Menanggapi hal ini, Kadinkes Gariman Kurniawan memberikan klarifikasi resmi saat dikonfirmasi langsung melalui sambungan WhatsApp. Ia menegaskan bahwa data yang disampaikan bukan merupakan identitas pasien, melainkan rekapan jumlah kasus HIV/AIDS berdasarkan wilayah kerja Puskesmas, sesuai prosedur dan tugas institusionalnya.
“Yang saya sampaikan hanya jumlah kasus HIV/AIDS per wilayah Puskesmas. Tidak ada nama, alamat, atau identitas pribadi pasien yang dibuka. Semuanya sesuai regulasi dan kode etik,” tegas Gariman.
Gariman menjelaskan bahwa isu ini mencuat setelah adanya laporan masyarakat dan media tentang dugaan praktik prostitusi terselubung atau Open BO di salah satu penginapan di Kota Piru. Praktik semacam itu dinilai dapat menjadi faktor risiko penyebaran HIV/AIDS di wilayah tersebut.
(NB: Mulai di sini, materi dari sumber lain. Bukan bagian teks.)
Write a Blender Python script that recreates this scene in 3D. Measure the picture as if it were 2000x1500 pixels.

“Beberapa wartawan kemudian meminta data soal HIV/AIDS. Saya hanya merespons secara administratif, memberikan data jumlah kasus sesuai wilayah, tanpa wawancara terbuka,” tambahnya.
Menanggapi polemik yang berkembang, Ketua Umum DPP Pro Jurnalis Siber (PJS), Mahmud Marhaba, menyatakan bahwa tindakan Kadinkes masih dalam batas kewenangan sebagai pejabat publik
“Kadinkes menyampaikan data atas kapasitas institusinya. Selama data yang diberikan bersifat agregat dan tanpa identitas, itu masih dalam koridor profesional,” ujar Mahmud.
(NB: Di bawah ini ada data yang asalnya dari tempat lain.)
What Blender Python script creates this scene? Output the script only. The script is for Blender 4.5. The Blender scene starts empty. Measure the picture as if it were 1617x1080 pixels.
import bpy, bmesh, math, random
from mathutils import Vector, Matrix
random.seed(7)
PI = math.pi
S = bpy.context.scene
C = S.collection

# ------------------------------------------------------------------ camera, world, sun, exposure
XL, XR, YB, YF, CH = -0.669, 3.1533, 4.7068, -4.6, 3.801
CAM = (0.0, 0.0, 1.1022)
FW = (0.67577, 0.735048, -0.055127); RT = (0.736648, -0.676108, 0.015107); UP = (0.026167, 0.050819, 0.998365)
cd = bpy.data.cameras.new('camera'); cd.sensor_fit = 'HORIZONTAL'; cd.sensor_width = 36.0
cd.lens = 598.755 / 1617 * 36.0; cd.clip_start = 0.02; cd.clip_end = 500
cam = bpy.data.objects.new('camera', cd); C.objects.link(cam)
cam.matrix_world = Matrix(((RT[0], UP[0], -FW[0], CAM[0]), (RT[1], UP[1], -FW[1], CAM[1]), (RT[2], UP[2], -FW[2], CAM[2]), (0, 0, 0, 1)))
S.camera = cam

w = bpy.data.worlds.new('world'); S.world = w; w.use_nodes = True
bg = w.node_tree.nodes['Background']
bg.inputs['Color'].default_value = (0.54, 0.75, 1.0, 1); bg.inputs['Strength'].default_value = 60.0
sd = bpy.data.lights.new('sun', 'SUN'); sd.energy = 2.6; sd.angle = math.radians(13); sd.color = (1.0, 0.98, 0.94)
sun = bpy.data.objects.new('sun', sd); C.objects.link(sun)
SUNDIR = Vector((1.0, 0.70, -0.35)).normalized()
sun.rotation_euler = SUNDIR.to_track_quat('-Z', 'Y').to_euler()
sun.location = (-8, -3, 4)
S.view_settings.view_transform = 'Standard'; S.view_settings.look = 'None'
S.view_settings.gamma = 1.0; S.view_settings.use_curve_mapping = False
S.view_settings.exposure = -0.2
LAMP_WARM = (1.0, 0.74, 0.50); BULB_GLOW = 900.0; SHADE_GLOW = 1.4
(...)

Namun Mahmud juga mengingatkan bahwa jurnalis dan media harus lebih cermat dalam mengemas dan menyebarkan informasi semacam ini agar tidak menimbulkan kegaduhan publik yang tidak perlu.
“Jika ada pihak yang merasa dirugikan secara spesifik, maka barulah dapat diproses secara hukum. Tapi sejauh ini, belum ada pelanggaran,” tegasnya.
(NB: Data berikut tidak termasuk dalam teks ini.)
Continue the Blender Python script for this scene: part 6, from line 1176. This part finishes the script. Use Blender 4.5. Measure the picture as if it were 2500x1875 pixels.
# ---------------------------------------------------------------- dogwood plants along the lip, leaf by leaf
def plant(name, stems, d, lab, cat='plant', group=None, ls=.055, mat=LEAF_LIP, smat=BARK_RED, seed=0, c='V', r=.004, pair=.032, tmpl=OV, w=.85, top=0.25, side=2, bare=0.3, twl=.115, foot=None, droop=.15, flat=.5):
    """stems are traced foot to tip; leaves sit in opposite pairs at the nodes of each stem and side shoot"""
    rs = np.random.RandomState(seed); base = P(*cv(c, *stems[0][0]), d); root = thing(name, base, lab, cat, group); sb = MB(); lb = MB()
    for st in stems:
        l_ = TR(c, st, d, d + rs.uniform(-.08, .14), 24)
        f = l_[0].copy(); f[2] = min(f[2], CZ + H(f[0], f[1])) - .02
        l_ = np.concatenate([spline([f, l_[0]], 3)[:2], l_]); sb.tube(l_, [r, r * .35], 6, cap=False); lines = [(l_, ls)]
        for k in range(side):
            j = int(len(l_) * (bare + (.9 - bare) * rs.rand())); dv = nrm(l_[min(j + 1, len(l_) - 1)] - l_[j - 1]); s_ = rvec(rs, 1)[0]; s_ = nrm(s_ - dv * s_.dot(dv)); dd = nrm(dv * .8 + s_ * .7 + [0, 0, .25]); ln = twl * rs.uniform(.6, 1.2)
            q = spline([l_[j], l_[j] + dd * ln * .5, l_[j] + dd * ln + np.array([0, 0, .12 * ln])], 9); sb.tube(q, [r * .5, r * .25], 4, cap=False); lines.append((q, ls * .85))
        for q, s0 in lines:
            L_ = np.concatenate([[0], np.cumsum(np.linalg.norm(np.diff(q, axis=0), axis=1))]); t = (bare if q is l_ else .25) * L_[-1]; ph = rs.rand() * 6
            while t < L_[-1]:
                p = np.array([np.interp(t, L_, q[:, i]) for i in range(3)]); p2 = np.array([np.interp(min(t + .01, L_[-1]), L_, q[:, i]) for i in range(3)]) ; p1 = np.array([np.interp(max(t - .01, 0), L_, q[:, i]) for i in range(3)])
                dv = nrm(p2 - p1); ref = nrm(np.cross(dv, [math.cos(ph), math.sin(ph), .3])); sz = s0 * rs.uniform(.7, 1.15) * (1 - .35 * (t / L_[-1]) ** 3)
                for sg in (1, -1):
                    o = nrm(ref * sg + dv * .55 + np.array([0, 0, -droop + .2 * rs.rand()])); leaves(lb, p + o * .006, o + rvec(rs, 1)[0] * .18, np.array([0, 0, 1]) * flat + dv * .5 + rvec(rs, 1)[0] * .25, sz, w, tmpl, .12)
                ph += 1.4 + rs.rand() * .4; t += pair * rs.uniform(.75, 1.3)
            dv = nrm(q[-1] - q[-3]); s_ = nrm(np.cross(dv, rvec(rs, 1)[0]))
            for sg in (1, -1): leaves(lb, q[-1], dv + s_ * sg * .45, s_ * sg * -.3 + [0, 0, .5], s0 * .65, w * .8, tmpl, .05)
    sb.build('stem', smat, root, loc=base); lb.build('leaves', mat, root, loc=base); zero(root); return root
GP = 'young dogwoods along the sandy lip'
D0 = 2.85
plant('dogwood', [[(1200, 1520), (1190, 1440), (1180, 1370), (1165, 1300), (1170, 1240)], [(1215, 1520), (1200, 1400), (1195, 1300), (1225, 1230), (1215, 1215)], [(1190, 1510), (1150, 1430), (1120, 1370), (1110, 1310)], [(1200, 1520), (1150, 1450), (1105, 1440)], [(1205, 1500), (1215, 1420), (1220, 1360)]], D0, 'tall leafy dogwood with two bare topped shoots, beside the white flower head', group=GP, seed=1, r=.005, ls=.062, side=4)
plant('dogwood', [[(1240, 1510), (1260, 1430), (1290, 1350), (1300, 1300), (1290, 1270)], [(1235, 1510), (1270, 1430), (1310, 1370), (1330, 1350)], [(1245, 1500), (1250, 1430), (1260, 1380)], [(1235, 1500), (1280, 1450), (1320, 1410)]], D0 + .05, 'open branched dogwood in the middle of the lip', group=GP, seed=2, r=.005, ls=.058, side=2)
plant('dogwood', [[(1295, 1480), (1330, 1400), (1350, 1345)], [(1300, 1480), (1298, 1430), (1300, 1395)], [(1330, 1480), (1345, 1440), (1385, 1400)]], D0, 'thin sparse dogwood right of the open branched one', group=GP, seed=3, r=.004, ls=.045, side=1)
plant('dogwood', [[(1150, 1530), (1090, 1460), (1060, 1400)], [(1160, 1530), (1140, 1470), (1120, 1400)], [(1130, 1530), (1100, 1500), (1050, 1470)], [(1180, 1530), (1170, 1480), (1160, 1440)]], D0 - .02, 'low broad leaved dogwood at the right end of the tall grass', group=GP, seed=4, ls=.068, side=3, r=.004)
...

Polemik ini, kata Mahmud, menjadi pelajaran penting bagi pejabat publik dan jurnalis: bahwa keterbukaan informasi publik tidak boleh mengorbankan etika dan perlindungan privasi.
“Klarifikasi, verifikasi, dan kehati-hatian adalah bagian dari tanggung jawab kita bersama. Baik pemerintah maupun media harus berpikir dua kali sebelum menyebarkan informasi sensitif,” pungkasnya(MB-LN)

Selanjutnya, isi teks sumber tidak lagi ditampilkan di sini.